The observatory is able to focus the high-energy X-ray light into sharp images because of a complex, innovative telescope design. High-energy light is difficult to focus because it only reflects off mirrors when hitting at nearly parallel angles. NuSTAR solves this problem with nested shells of mirrors. It has the most nested shells ever used in a space telescope: 133 in each of two optic units. The mirrors were molded from ultra-thin glass similar to that found in laptop screens and glazed with even thinner layers of reflective coating.

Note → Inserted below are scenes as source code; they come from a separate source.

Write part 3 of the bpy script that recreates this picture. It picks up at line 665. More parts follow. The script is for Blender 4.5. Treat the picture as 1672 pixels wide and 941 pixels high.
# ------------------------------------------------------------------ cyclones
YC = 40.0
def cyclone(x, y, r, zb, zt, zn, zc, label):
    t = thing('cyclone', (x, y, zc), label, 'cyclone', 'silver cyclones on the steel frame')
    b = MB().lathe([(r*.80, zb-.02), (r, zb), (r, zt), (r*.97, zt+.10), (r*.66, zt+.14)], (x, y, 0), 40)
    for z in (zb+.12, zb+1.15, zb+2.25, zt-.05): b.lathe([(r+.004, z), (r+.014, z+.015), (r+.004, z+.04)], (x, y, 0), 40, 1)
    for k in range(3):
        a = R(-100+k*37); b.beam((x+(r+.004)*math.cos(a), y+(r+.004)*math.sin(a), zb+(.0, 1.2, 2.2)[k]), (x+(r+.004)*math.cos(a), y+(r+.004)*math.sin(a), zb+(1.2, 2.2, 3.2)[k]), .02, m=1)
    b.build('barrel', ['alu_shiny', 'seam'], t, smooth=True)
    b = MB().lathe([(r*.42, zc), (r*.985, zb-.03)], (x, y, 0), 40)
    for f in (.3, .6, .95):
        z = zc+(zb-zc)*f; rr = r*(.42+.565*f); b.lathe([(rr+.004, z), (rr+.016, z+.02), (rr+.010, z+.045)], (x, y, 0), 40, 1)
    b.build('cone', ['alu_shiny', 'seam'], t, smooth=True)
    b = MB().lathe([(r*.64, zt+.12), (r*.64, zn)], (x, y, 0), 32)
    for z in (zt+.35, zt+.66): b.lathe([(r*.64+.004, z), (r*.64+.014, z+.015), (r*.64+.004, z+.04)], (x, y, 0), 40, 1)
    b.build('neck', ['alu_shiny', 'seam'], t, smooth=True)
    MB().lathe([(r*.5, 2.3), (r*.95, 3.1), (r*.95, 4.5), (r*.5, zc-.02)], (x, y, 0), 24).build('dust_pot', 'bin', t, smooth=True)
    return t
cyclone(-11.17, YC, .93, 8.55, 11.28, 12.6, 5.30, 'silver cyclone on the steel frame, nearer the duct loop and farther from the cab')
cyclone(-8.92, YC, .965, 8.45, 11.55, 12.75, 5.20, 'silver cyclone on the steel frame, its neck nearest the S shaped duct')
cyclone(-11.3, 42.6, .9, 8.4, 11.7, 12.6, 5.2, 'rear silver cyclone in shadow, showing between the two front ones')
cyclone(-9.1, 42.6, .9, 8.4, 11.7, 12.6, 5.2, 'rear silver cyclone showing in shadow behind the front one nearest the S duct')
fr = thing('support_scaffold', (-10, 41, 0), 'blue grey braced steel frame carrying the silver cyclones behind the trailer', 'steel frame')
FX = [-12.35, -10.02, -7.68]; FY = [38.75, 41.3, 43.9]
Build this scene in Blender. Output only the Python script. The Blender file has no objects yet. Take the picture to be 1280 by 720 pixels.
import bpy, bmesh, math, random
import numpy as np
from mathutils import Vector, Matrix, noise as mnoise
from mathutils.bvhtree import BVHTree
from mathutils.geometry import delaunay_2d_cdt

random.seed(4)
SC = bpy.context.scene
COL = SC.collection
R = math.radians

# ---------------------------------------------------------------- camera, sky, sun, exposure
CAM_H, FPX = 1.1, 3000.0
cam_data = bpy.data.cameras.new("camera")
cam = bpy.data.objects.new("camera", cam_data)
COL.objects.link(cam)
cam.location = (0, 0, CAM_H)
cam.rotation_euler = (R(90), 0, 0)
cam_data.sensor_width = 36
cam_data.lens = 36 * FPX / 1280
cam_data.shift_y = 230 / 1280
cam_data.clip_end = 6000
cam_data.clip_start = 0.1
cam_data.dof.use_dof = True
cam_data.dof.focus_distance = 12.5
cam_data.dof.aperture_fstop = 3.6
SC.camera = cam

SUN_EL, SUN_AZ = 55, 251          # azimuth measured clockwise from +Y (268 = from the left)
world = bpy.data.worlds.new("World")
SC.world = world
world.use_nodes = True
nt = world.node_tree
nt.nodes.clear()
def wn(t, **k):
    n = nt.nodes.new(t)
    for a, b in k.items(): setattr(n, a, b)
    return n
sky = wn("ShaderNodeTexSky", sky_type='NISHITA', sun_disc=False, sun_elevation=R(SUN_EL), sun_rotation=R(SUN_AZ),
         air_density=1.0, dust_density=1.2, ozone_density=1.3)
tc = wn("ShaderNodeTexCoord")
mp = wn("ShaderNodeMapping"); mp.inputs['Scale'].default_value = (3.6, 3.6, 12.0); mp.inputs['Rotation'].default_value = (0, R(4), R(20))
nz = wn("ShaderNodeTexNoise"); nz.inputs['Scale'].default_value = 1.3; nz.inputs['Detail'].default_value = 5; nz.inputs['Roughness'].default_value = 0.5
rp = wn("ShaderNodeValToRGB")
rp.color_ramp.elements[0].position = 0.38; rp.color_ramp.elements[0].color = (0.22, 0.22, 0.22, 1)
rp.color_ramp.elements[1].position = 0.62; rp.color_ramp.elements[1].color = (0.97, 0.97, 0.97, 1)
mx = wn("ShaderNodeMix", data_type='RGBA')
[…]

The telescope also consists of state-of-the-art detectors and a lengthy 33-foot mast, which connects the detectors to the nested mirrors, providing the long distance required to focus the X-rays. This mast is folded up into a canister small enough to fit atop the Pegasus launch vehicle. It will unfurl in about seven days after launch. About 23 days later, science operations will begin

“We will see the hottest, densest and most energetic objects with a fundamentally new, high-energy X-ray telescope that can obtain much deeper and crisper images than before,” said Fiona Harrison, the NuSTAR principal investigator at the California Institute of Technology in Pasadena, Calif., who first conceived of the mission 20 years ago.

“NuSTAR uses several innovations for its unprecedented imaging capability and was made possible by many partners,” said Yunjin Kim, the project manager for the mission at NASA’s Jet Propulsion Laboratory in Pasadena, Calif. “We’re all really excited to see the fruition of our work begin its mission in space.”

“NuSTAR truly demonstrates the value that NASA’s research and development programs provide in advancing the nation’s science agenda,” said Paul Hertz, NASA’s Astrophysics Division director. “Taking just over four years from receiving the project go-ahead to launch, this low-cost Explorer mission will use new mirror and detector technology that was developed in NASA’s basic research program and tested in NASA’s scientific ballooning program. The result of these modest investments is a small space telescope that will provide world-class science in an important but relatively unexplored band of the electromagnetic spectrum.”

NuSTAR is a Small Explorer mission led by Caltech and managed by JPL for NASA’s Science Mission Directorate in Washington. The spacecraft was built by Orbital Sciences Corp. Its instrument was built by a consortium including Caltech; JPL; University of California at Berkeley); Columbia University in New York; NASA’s Goddard Space Flight Center; the Danish Technical University in Denmark; Lawrence Livermore National Laboratory; and ATK Aerospace Systems in Goleta, Calif. NuSTAR will be operated by UC Berkeley, with the Italian Space Agency providing its equatorial ground station located at Malindi, Kenya. The mission’s outreach program is based at Sonoma State University in Rohnert Park, Calif. NASA’s Explorer Program is managed by Goddard. JPL is managed by Caltech for NASA.